Influence of critical parameters on nanoparticles-surfactant stabilized CO2 foam stability at sub-critical and supercritical conditions

Abstract

The stability of CO2-foam stabilized via the synergy of nanoparticles and surfactants at downhole conditions is strongly affected by different process parameters such as temperature, CO2 state, nanoparticles concentration, as well as resident brine and oil in the reservoir. Influence of critical parameters on static and dynamic stability of nanoparticles-surfactant stabilized CO2-foam at sub-critical and super-critical conditions was investigated in this study. Firstly, extensive static and dynamic foam stability experiments were conducted at 80 °C and presence of 30 vol% hexadecane oil using formulation turbiscan, to screen different surfactants and nanoparticles.
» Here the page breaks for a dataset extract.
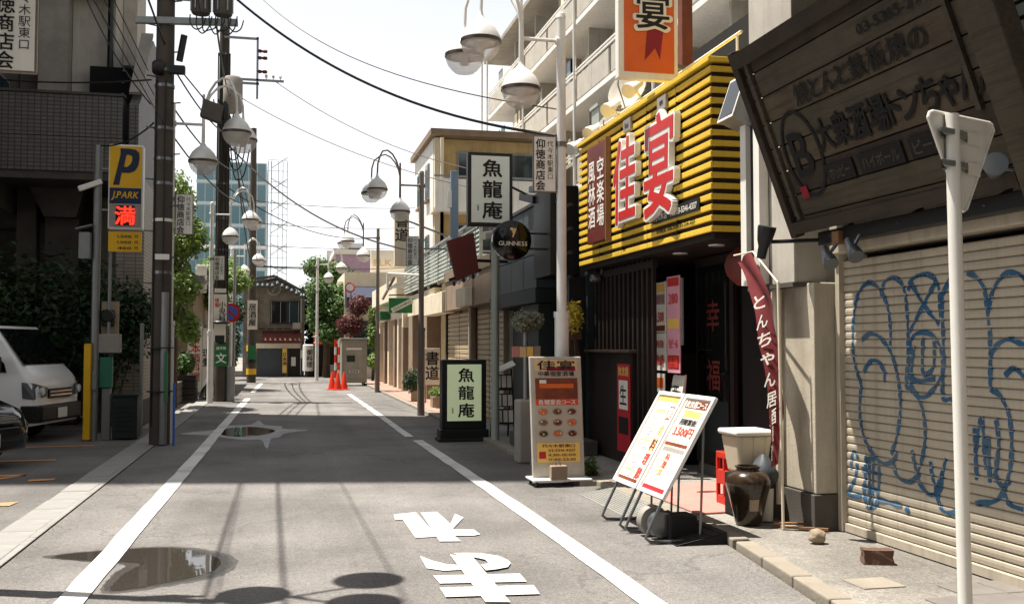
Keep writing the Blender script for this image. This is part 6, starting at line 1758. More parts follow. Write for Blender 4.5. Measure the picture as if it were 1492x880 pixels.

The best performing nanoparticles and surfactant were then selected at the screening stage for further foam stability tests to compare the performance of CO2 foam at sub-critical and super-critical conditions. The foam stabilized by SiO2 and sodium dodecyl sulfate (SDS) demonstrated consistent static and dynamic stability, with least spreading coefficient (-5.28 mN/m) and favourable Lamellae number (0.71). Increasing nanoparticles concentration increased the stability of sub-critical CO2 foam whereas an optimum nanoparticles concentration for maximum stability of the supercritical CO2 foam was obtained as 0.5 wt% SiO2. The static stability of sub-critical and supercritical CO2 foam increased with increased sodium chloride (NaCl) concentrations until 2 wt%. However, the super-critical CO2 foam demonstrated increasing pressure drop and lowest reduction in mobility with increasing NaCl concentration until 10 wt%. Highly durable foams were generated when oil with high viscosity, high density and high molecular weight oil was added into the foaming dispersions. Mechanistic investigation of foam stabilization revealed that thickness of pseudo-emulsion films, as well as particles adsorption and orientation at gas–liquid and liquid–liquid interface, are key controlling parameters of foam static and dynamic stability in presence of oil, brine and at high temperature.